┌─ Raw data
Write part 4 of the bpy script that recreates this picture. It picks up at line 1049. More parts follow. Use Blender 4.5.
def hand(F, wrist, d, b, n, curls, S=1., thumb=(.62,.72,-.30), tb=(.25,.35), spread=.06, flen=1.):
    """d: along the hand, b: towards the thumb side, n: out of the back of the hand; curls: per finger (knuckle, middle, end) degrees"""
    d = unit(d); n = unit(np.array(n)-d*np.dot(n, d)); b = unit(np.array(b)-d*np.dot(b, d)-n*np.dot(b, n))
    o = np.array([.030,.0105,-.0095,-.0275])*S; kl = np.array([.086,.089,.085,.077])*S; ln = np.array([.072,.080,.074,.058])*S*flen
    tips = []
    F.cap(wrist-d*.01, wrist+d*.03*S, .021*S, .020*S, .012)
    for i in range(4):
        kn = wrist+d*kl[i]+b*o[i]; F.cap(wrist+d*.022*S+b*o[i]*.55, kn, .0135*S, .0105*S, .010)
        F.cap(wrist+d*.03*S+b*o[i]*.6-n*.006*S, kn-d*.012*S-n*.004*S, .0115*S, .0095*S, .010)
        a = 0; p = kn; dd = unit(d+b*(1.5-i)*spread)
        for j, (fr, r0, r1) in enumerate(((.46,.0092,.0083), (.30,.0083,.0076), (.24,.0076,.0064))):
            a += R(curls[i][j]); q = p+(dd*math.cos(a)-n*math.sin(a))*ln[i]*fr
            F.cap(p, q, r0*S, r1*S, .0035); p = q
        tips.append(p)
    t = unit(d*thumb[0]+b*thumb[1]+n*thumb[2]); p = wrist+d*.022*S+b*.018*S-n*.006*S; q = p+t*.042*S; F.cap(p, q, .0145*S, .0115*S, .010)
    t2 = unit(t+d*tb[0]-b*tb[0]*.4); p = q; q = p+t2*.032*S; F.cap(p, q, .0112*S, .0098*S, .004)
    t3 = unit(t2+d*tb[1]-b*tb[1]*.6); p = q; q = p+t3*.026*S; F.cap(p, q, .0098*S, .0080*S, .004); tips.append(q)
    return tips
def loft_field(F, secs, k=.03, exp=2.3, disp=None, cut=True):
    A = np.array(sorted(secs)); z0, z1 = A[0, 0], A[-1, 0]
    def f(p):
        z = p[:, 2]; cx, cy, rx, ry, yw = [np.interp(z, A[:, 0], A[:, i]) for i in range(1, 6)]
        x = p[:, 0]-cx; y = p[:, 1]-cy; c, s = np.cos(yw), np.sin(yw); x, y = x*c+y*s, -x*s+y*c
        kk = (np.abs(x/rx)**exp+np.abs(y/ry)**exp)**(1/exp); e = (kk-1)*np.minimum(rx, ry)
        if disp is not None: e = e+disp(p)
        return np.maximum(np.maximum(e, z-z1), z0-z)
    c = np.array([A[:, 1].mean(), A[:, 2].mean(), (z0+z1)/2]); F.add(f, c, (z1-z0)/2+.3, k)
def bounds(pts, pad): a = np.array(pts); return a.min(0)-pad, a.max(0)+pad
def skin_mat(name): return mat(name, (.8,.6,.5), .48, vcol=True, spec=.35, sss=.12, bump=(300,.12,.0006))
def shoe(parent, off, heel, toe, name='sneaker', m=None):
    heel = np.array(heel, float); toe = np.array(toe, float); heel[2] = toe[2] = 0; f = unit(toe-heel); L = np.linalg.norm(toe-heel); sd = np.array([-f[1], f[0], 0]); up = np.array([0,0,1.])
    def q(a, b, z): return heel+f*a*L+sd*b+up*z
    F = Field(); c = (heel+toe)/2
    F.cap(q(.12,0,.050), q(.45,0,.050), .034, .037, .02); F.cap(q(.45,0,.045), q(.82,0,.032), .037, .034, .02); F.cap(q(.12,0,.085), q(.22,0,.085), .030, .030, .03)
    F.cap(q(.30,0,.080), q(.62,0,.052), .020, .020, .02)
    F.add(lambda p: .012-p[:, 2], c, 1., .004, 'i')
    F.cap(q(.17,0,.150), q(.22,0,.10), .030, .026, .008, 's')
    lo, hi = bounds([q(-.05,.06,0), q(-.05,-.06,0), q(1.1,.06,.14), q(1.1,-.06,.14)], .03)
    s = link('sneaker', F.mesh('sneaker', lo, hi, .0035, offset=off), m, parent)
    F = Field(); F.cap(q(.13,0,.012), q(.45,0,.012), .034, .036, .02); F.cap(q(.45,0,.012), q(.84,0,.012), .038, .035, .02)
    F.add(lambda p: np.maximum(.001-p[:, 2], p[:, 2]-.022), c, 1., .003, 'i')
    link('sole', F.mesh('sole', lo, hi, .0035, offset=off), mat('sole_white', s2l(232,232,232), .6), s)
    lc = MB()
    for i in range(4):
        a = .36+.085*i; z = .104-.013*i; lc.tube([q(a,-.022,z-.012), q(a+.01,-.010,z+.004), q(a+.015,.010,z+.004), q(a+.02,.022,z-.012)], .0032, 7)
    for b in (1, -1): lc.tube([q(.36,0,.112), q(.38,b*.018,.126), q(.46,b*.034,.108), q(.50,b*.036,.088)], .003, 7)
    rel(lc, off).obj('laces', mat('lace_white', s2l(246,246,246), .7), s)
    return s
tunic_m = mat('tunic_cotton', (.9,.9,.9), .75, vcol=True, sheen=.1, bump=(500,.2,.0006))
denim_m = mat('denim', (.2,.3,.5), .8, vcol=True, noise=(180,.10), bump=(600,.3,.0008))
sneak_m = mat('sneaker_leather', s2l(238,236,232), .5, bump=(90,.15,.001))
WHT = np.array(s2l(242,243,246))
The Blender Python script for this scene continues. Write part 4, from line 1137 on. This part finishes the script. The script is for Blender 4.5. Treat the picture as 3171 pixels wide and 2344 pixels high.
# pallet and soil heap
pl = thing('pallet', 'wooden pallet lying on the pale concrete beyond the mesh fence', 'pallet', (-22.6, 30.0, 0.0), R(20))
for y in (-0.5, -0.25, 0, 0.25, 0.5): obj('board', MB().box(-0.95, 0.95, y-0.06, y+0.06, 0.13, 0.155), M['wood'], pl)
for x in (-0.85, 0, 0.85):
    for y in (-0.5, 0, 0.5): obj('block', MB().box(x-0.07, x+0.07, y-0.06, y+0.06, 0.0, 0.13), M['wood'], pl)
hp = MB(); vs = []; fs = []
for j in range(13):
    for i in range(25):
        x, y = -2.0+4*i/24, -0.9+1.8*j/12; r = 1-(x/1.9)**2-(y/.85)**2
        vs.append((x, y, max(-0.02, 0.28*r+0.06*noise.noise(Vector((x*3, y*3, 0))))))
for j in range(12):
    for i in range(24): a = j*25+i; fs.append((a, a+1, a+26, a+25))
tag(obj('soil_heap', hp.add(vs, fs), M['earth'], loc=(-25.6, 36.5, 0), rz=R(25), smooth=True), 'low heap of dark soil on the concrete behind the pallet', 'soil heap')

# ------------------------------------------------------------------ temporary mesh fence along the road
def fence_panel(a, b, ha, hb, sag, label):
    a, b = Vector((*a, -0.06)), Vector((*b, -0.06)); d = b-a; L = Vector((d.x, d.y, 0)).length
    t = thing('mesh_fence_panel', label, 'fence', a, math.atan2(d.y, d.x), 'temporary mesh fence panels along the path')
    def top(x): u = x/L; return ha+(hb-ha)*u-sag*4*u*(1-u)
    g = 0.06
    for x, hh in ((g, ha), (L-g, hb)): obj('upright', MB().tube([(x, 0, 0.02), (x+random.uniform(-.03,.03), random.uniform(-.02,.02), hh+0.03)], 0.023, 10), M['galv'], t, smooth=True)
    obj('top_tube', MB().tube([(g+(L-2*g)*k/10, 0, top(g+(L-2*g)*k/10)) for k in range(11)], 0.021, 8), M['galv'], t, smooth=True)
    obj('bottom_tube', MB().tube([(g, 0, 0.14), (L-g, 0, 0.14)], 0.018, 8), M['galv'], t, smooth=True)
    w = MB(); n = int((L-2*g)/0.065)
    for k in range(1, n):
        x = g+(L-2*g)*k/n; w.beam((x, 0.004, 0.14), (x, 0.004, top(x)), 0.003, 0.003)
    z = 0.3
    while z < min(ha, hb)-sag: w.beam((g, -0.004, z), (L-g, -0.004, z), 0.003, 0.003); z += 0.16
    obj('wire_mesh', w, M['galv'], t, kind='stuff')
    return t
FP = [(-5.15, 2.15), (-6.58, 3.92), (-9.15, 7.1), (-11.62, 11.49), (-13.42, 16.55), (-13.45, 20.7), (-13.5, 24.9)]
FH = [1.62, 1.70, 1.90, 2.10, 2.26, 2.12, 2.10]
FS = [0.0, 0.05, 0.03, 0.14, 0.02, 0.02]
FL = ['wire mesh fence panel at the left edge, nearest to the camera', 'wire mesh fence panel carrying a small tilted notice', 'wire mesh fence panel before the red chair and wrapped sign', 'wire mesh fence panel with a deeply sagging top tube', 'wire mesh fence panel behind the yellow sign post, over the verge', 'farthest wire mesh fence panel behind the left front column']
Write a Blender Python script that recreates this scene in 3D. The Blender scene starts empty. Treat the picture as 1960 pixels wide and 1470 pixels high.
└─
**What is asked**
How many lines in the entries contain the string "that"? Answer with the number only.

**Result of this exercise**
2